Collections sent to cities this month, for taxes collected in December, were down slightly in Columbus and West Point, but up in Starkville. Likewise, total fiscal year-to-date collections are down -- in West Point more than Columbus -- and up in Starkville. 


Columbus received $978,751 from the Mississippi Department of Revenue for December collections. Taxes run on a three-month process, where they are collected one month, sent to the Department of Revenue the next and then distributed to municipalities. Therefore, the money distributed in February was collected in December. 


February's receipts are about $30,000 less than the $1.008 million received in February 2016 en route to a record sales tax collection year. 


So far, the city has received about $4.1 million in sales tax collections this fiscal year, which began in October, and Chief Financial Officer Milton Rawle said the year-to-date total is only about $12,111 behind last fiscal year. 


Mayor Robert Smith said the city will keep an eye on collections but he is optimistic they will remain stable. 


"It's the first time we've been down in some time," Smith said. "This past year, we were up the entire year (more than) $902,000. I don't see anything where we should be getting alarmed." 


Smith also noted that, even if the city is currently slightly behind, there's still plenty of time to catch up or surpass the previous year's collections. 






Starkville received $661,604 in sales tax collections this month, according to the Department of Revenue. The total is $24,680 more than last February's $636,924. 

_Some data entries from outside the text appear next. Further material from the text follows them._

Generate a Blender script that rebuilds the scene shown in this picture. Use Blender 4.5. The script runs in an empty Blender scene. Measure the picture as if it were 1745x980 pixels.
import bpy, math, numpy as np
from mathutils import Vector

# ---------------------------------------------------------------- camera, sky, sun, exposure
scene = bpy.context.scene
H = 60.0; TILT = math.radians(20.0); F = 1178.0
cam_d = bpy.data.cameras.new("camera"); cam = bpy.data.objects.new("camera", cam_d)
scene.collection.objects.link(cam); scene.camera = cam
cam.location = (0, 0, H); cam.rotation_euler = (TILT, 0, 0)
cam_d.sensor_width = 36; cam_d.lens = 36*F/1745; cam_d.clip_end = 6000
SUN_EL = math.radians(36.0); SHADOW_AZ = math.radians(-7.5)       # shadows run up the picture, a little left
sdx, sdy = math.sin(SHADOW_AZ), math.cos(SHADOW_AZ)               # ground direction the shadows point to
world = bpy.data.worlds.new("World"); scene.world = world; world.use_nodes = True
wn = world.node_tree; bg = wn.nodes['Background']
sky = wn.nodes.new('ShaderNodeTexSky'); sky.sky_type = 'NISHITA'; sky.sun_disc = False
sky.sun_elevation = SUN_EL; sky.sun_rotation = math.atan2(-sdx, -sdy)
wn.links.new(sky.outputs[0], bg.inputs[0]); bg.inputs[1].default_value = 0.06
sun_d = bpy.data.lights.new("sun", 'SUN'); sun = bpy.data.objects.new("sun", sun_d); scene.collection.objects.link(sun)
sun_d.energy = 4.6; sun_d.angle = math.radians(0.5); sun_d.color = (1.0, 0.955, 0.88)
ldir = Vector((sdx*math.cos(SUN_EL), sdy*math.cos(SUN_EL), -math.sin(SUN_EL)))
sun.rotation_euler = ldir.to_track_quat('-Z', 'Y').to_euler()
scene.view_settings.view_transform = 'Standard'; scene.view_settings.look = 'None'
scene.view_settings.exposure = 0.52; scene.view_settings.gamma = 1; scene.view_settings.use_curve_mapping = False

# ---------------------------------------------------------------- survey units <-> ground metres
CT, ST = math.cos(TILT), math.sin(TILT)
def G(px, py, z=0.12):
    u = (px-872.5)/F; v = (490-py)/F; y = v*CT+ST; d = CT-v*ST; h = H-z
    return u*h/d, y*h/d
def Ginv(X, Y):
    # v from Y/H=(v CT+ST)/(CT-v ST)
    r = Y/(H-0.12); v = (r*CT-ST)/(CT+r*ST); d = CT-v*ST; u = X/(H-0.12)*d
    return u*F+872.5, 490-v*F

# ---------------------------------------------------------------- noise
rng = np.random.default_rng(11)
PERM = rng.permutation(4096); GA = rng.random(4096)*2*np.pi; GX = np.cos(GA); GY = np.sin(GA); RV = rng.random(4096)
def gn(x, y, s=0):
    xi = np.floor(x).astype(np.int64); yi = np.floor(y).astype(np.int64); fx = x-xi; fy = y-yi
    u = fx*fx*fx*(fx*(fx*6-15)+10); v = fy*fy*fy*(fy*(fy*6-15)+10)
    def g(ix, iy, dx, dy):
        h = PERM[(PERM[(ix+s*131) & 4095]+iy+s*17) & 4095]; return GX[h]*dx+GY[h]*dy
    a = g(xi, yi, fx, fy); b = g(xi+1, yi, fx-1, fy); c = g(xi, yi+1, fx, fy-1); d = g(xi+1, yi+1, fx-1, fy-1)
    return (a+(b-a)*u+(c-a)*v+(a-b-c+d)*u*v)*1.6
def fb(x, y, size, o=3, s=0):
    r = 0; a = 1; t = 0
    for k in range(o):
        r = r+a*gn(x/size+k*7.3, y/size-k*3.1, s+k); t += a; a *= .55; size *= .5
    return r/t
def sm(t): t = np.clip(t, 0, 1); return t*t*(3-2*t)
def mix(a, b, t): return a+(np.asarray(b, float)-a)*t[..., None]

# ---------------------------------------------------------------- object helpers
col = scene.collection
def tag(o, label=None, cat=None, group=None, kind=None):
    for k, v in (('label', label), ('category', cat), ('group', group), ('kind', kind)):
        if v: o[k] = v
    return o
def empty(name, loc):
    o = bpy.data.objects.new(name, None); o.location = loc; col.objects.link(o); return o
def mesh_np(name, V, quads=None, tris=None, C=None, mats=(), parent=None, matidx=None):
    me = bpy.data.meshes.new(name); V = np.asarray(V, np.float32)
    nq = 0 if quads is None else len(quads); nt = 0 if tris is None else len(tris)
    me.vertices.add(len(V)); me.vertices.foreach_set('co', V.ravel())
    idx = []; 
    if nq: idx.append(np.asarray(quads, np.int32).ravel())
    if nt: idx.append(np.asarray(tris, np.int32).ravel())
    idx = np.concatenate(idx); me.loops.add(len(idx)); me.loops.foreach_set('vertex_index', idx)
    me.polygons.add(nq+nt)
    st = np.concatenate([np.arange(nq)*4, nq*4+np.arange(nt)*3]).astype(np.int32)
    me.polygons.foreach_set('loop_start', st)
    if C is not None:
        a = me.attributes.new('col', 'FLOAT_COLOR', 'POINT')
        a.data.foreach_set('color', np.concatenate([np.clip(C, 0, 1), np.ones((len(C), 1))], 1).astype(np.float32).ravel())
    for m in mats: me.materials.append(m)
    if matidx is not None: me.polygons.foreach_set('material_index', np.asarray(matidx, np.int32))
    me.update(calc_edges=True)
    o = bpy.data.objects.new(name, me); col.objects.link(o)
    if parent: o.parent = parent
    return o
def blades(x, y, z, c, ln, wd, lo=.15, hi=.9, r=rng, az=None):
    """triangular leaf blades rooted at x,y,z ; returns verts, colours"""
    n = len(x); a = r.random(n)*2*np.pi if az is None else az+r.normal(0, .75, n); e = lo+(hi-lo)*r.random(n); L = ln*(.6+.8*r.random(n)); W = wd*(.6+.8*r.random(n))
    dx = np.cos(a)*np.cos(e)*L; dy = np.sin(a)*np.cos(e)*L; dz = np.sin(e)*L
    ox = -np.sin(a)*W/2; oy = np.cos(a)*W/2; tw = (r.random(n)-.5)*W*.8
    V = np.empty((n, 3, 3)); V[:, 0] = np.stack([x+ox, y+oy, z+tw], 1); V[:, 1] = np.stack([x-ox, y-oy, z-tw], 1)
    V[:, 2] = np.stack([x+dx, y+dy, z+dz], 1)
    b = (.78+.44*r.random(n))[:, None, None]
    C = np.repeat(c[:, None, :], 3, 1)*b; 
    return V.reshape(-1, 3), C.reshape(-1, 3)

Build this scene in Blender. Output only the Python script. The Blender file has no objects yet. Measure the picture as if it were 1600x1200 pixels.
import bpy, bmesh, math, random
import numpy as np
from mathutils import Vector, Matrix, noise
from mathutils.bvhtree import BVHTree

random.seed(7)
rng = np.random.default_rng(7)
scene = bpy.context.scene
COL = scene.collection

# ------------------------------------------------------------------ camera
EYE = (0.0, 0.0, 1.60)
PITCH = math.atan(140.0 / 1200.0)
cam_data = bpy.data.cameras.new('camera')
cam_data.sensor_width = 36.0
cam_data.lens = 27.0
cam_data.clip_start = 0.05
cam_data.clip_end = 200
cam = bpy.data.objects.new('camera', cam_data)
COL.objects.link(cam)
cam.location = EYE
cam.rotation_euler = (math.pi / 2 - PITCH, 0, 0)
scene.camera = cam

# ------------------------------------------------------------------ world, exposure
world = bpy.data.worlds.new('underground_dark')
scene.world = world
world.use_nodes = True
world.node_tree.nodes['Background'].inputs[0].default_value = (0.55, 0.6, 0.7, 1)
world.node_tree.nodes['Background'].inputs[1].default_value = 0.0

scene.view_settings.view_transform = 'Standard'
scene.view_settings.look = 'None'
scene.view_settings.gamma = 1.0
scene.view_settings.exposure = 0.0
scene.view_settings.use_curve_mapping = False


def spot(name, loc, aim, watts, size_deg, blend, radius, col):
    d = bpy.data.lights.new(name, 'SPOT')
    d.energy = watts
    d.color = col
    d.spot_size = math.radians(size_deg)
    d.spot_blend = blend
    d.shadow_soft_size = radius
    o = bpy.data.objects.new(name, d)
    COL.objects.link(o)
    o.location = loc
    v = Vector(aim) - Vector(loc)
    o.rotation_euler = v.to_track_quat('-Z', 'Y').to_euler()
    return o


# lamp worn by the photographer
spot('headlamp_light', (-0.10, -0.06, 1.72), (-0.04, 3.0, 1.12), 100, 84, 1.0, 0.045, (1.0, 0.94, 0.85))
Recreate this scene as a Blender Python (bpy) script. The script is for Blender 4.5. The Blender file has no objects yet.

Sales tax collections are also up for the fiscal year so far in Starkville. The city has drawn in $2.86 million in collections so far, compared to $2.24 million for the same time last year. 


Mayor Parker Wiseman said the higher collections are a continuation of strong sales tax growth the city has seen in recent years. For calendar year 2016, Wiseman said, the city saw a sales tax growth rate of 5.88 percent, which he described as "exceptionally strong." He said the city typically budgets for 2.5 to 3 percent sales tax growth. 


"This is the biggest number we've seen in quite some time -- 5.88 percent growth in sales tax is nearly $400,000," Wiseman said. "That provides a significant benefit to city services. 


"To put that in context, annually we try to spend in the ballpark of half a million dollars in new infrastructure projects," he added. "In the context of a $20 million annual budget, it's significant, but it's extremely significant to have a source of revenue that's growing at a very rapid pace." 


Wiseman said the growth of Mississippi State University has fueled sales tax growth, as has increased tourism spending in the city. He said annual tourism spending has grown 56 percent in the last eight years. 


The trend, Wiseman said, should continue. 


"The profile of Mississippi State athletics has risen considerably in recent years and continues to be on an upward trajectory," he said. "We've also opened a conference center within the last 24 months. Those are our two biggest tourism drivers." 




West Point 


West Point received $204,650 in sales tax collections in February. The total is $29,243 less than $233,893 the city received in February 2016. 


Mayor Robbie Robinson said the city has received $1.58 million since the beginning of its fiscal year, which starts July 1, as opposed to October 1 like Starkville and Columbus. He said that's $78,800 less than the $1.6 million the city had at the same point last year. 


Robinson said the city will continue to monitor collections, but he isn't "hitting the panic button" yet. He said new businesses, including a Love's Truck Stop on Highway 45 that is set to open in the next six months, should drive up collections. 


"We're going to watch to see if it's trending this way," Robinson said. "I think we'll be secure when we have these new businesses coming online."